After very mild amount of homework, I think a followup was due.

Magnus Danielson wrote:
Peter Vince wrote:
2009/12/26 Robert Lutwak <[email protected]>:
...
CSAC is intended for portable battery-powered operation. Surely your
basement has the space and wallplug power to support an LPRO. (p.s. don't
cool the damn thing, heat it).
...

Hi Robert,

     Do I understand you are suggesting heating an LPRO, not cooling
it?  That seems to go against what I understood, that greater cooling
leads to increased life.

While not directed to me, these are my understandings:

Besides the power applied to heat the Rb lamp, the physical package needs to be at the sweet-spot in temperature, so heating is performed.

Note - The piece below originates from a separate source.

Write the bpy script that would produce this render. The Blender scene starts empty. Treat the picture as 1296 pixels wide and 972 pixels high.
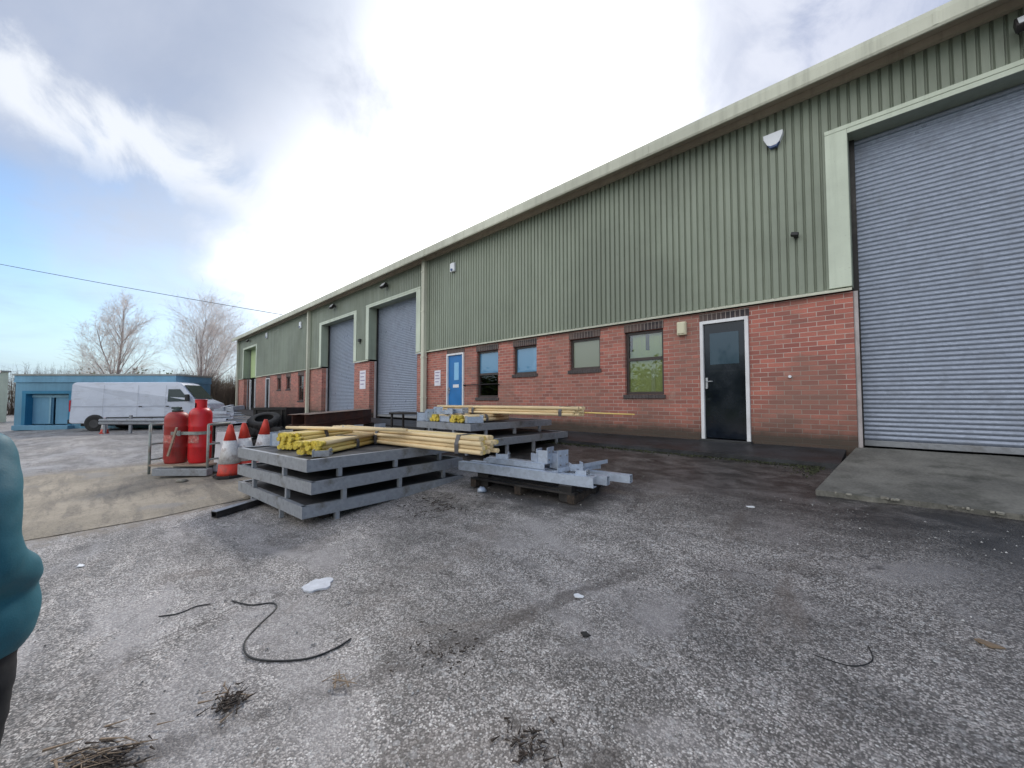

Looking in the LPRO manual, as found in say:
http://www.ham-radio.com/sbms/LPRO-101.pdf
and the LPRO repair-guide:
http://www.radcomms.net/EFRATOM%20LPRO%20101%20Repair%20Guide.pdf

The Rb lamp heats to 110 C and the physical package to 78 C.
Notice also figure 1.3 displaying power dissapation as a funciton of baseplate temperature. The simplified model for power consumption in chapter 3.2.3 gives a good hint about what is going on. For 20 degrees the RF lamp consumes about 1,7 W where as for 70 degrees it consumed about 750 mW. Similarly, for 20 degrees the physical package heating consumes about 3,8 W where as for 70 degrees it constumed about 520 mW. Thus, allowing the increase of baseplate temperature from 20 degrees to 70 degrees reduces the Rubidium assembly heating from a total of 5,5 W to 1,3 W. Looking at figure 1.3 and the equation again, we see that about 280 mA derives from the other electronics and that a lower (18 V) supply has significant shift in power. Thus, by paying attention to supplied power and baseplate temperature and cooling (which becomes more important to maintain baseplate below 70 degrees) less power dissapation can be achieved. With that in hand, both passive and active ovenizing could be considered. 5-6 W is significantly lower than 12-13 W and should allow for simpler solutions.

There is also hints about how to temperature compensate the LPRO by steering the C-field from a temperature sensor. A sensible ovenization should reduce the need of such approaches, even if possible. Boxing one up similar to that of Thunderbolts may be the way to go.